■ Aim of the task:
Take the lines from the beginning of the data below through the line holding "PI = math.pi" and return exactly those.
#### Dataset excerpt ####
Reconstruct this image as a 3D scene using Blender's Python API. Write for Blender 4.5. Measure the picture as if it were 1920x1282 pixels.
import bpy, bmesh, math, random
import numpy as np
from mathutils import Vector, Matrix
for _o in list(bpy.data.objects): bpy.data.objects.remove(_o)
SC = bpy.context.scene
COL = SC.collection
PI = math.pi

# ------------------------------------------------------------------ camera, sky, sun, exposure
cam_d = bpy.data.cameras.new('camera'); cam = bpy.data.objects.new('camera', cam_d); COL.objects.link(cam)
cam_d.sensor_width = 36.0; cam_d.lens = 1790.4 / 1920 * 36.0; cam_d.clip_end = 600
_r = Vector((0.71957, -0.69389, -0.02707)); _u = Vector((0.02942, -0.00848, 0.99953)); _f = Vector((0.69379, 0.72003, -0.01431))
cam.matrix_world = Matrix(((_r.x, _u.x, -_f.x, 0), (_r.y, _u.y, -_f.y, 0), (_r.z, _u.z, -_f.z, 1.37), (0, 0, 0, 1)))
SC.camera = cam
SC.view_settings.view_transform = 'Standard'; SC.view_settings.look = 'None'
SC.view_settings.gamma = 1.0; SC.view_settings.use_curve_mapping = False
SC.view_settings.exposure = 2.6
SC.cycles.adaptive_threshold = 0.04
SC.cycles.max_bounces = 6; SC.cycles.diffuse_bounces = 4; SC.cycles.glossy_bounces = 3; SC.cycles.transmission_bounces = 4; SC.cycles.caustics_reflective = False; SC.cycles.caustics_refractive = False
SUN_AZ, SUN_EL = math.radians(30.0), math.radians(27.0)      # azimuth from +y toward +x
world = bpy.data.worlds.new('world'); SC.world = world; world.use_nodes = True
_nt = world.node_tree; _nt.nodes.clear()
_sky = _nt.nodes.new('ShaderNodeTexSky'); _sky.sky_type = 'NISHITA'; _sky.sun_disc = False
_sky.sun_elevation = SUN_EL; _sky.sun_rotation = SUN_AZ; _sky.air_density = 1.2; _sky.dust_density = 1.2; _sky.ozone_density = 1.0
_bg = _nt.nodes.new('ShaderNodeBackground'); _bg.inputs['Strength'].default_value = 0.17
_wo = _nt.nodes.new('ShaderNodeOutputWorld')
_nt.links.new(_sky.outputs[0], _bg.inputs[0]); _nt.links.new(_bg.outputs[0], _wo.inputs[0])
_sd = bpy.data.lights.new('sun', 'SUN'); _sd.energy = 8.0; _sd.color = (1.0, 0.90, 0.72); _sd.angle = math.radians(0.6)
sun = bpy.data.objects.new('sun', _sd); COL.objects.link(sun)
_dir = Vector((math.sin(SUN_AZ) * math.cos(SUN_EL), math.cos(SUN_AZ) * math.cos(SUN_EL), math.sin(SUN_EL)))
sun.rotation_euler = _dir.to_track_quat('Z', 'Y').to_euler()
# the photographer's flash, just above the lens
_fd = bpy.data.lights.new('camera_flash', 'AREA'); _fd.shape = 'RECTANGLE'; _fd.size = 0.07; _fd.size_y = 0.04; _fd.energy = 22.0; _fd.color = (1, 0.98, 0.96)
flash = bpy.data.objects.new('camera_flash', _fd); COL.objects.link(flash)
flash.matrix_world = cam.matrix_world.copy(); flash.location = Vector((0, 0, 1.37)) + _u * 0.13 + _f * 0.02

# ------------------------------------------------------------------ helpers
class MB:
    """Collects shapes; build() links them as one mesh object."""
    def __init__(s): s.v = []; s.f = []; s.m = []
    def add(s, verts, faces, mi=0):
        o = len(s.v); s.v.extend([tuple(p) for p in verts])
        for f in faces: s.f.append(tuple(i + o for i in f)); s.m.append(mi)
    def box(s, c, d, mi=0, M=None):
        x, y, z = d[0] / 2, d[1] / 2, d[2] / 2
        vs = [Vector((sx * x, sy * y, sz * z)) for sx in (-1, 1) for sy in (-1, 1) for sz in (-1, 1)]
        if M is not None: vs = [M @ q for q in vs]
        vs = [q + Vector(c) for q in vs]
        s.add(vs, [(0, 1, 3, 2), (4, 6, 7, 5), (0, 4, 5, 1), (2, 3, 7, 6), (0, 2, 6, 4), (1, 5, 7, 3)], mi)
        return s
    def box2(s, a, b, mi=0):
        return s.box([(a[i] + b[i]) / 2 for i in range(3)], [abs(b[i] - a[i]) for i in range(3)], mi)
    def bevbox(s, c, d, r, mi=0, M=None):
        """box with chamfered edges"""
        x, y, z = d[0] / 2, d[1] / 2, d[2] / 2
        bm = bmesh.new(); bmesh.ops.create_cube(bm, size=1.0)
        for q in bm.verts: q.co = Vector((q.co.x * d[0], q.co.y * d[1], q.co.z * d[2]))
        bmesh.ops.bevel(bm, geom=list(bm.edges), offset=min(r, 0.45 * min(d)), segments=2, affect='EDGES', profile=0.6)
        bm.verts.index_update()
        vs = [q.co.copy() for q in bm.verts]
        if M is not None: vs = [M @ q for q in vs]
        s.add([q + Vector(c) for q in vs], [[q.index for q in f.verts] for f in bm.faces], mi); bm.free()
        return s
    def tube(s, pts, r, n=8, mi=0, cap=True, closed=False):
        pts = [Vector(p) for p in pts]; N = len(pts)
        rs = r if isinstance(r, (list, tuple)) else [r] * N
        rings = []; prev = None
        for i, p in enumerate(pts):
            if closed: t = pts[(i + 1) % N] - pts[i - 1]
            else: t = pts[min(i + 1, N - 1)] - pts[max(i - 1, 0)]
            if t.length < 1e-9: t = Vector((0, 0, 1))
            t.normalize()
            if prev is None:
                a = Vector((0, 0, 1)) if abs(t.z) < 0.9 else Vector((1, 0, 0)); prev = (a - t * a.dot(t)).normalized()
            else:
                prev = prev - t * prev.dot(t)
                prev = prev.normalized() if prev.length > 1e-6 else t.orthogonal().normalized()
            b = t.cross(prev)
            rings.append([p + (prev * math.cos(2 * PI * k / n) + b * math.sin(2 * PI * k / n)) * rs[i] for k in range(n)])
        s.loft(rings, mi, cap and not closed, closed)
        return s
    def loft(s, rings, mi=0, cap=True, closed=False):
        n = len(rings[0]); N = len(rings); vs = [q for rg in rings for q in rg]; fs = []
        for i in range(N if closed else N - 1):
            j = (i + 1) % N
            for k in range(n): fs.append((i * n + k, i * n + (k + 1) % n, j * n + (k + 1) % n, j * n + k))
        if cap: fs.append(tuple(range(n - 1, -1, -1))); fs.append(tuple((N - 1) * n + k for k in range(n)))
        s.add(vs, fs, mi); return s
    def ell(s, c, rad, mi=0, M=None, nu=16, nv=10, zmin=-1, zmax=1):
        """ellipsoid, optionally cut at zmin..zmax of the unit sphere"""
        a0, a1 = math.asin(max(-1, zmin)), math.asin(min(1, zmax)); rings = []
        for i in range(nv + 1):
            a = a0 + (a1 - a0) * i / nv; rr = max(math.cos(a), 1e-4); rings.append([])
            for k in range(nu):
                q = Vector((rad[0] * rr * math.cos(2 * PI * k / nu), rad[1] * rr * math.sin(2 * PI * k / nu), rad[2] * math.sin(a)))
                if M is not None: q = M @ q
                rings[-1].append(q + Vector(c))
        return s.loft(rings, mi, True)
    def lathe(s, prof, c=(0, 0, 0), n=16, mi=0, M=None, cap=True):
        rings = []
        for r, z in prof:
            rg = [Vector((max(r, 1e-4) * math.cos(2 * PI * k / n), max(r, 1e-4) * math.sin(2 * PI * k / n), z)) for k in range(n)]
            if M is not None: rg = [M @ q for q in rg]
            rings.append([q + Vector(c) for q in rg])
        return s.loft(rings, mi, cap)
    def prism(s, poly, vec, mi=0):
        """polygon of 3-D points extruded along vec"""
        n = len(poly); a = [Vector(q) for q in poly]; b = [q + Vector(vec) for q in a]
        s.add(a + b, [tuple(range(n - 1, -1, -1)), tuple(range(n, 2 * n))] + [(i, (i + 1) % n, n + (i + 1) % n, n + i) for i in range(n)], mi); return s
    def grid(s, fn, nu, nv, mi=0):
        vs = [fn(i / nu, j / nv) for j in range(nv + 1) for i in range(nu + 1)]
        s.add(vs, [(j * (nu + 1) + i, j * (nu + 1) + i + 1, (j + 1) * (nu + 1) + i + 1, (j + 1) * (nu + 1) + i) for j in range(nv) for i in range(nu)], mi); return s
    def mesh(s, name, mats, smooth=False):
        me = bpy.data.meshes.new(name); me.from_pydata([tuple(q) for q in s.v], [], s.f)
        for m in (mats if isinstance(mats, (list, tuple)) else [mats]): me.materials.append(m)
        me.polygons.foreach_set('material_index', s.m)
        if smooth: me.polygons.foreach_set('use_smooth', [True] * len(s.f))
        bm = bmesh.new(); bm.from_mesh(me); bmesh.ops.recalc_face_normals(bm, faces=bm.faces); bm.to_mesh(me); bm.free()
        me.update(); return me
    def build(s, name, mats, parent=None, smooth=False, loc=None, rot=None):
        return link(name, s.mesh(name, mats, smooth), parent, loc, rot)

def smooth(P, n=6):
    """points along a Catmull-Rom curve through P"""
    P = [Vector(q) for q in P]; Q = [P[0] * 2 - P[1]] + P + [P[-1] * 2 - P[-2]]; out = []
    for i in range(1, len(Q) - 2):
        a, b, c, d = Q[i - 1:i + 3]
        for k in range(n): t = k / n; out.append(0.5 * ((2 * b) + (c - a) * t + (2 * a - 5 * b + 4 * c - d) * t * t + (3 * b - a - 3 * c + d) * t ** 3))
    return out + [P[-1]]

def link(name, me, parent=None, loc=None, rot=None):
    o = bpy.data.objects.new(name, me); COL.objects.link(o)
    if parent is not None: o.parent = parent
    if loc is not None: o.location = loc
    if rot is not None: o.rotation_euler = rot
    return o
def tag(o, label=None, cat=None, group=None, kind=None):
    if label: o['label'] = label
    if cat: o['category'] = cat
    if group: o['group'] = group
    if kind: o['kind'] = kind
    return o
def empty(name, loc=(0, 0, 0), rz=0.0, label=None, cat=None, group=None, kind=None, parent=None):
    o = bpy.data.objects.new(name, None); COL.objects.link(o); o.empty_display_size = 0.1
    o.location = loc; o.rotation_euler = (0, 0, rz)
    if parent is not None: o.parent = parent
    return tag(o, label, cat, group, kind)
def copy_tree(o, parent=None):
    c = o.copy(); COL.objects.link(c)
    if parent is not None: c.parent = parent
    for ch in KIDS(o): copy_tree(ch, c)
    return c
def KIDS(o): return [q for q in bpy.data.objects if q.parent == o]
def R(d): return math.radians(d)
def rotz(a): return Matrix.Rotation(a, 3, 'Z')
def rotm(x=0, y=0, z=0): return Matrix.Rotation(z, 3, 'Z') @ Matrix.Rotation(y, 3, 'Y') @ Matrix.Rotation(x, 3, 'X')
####
■ Task answer:
Reconstruct this image as a 3D scene using Blender's Python API. Write for Blender 4.5. Measure the picture as if it were 1920x1282 pixels.
import bpy, bmesh, math, random
import numpy as np
from mathutils import Vector, Matrix
for _o in list(bpy.data.objects): bpy.data.objects.remove(_o)
SC = bpy.context.scene
COL = SC.collection
PI = math.pi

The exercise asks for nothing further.